Scene modeling code data

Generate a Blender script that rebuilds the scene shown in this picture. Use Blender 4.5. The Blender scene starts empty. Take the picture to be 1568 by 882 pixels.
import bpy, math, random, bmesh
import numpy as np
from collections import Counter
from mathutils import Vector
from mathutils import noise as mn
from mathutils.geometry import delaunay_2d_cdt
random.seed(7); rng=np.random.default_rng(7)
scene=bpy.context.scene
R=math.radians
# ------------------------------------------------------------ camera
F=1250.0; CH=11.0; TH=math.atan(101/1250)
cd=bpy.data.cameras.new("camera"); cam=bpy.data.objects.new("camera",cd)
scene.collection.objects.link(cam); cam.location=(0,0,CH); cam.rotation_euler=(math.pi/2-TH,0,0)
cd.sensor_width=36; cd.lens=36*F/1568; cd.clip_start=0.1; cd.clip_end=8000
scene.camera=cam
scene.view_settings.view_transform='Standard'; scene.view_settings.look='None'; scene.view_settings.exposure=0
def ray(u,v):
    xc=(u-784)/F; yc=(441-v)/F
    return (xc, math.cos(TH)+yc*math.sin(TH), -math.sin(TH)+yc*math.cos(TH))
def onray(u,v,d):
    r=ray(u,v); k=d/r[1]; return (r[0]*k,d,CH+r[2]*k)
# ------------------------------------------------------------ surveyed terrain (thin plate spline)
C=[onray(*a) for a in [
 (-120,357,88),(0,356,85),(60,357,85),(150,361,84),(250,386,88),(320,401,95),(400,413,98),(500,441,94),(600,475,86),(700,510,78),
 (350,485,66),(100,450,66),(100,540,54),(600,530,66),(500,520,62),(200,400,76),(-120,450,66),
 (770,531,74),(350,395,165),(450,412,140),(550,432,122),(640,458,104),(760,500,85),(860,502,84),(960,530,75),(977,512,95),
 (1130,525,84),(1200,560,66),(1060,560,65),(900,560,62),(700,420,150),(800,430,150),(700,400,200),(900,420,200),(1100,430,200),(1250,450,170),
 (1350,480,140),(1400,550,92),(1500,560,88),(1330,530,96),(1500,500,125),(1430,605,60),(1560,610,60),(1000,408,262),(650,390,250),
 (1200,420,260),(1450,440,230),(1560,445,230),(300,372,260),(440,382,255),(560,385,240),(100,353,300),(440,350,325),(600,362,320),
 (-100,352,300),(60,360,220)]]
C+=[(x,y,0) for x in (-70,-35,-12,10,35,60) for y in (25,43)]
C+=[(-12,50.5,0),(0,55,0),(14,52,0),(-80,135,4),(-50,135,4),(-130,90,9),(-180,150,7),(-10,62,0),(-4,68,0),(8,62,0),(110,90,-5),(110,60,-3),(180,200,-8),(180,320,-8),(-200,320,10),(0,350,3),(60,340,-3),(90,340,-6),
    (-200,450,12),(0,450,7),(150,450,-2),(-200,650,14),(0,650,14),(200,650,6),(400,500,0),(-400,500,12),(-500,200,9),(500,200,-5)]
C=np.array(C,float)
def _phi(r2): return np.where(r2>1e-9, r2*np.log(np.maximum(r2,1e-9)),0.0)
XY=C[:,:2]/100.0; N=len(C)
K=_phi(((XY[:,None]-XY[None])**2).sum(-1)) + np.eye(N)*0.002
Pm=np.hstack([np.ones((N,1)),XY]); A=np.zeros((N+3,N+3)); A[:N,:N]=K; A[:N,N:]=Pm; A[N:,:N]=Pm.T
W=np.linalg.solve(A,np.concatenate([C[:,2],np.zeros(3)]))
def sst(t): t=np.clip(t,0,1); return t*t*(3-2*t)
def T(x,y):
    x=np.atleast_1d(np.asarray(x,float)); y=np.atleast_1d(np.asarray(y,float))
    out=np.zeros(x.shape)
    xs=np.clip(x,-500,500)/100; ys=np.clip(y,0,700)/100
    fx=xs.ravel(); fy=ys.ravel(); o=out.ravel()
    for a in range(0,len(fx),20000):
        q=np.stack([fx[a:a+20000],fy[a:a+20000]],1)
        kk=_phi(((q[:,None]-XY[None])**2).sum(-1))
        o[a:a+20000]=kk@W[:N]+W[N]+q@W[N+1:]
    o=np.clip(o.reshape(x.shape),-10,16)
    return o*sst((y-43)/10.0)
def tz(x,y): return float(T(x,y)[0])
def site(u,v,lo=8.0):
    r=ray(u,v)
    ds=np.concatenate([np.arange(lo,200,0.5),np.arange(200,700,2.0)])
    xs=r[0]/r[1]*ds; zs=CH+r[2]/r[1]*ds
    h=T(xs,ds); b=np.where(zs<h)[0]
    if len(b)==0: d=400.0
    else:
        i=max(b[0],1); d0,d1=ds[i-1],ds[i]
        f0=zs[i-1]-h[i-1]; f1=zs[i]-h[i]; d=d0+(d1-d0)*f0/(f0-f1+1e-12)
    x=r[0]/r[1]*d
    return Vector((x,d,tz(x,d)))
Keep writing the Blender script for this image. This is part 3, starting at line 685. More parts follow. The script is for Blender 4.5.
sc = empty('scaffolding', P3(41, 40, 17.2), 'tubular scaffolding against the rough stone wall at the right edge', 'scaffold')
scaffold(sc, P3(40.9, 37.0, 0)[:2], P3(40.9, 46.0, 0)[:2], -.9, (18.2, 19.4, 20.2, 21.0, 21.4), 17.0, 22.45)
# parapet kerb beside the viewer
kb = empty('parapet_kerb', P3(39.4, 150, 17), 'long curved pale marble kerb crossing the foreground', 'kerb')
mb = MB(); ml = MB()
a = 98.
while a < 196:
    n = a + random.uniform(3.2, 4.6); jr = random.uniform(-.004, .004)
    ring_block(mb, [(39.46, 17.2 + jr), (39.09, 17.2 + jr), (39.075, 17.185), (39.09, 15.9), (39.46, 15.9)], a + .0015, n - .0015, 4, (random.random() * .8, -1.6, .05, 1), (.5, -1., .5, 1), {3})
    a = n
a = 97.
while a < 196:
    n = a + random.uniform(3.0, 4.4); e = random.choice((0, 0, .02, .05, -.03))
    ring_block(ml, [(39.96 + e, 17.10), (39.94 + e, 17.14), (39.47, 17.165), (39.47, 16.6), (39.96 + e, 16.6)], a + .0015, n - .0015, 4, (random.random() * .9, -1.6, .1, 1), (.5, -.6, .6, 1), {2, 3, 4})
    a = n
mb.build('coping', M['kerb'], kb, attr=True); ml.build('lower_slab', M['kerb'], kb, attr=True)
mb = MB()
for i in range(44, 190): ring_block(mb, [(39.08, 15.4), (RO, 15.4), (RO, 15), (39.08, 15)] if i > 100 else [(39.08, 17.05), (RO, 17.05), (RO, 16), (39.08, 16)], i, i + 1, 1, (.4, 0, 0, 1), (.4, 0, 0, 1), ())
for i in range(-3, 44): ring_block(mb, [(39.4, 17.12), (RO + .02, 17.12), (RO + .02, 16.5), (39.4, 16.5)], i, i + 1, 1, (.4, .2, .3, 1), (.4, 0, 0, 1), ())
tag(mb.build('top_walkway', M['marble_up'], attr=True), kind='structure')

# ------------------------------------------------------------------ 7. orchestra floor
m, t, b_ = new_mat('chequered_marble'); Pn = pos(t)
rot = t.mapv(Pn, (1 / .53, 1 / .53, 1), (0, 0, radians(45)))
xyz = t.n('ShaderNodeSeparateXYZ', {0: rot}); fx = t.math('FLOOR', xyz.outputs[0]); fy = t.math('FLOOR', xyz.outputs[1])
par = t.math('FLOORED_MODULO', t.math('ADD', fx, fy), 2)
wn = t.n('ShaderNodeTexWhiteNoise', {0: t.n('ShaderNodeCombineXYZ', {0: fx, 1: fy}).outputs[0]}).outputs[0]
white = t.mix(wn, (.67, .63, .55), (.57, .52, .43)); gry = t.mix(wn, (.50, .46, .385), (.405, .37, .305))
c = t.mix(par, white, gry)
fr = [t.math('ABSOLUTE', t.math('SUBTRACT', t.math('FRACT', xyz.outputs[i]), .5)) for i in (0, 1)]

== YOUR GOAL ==
Pull out every line in the material above where "Blender" occurs.

== CORRECT RESULT ==
Generate a Blender script that rebuilds the scene shown in this picture. Use Blender 4.5. The Blender scene starts empty. Take the picture to be 1568 by 882 pixels.
Keep writing the Blender script for this image. This is part 3, starting at line 685. More parts follow. The script is for Blender 4.5.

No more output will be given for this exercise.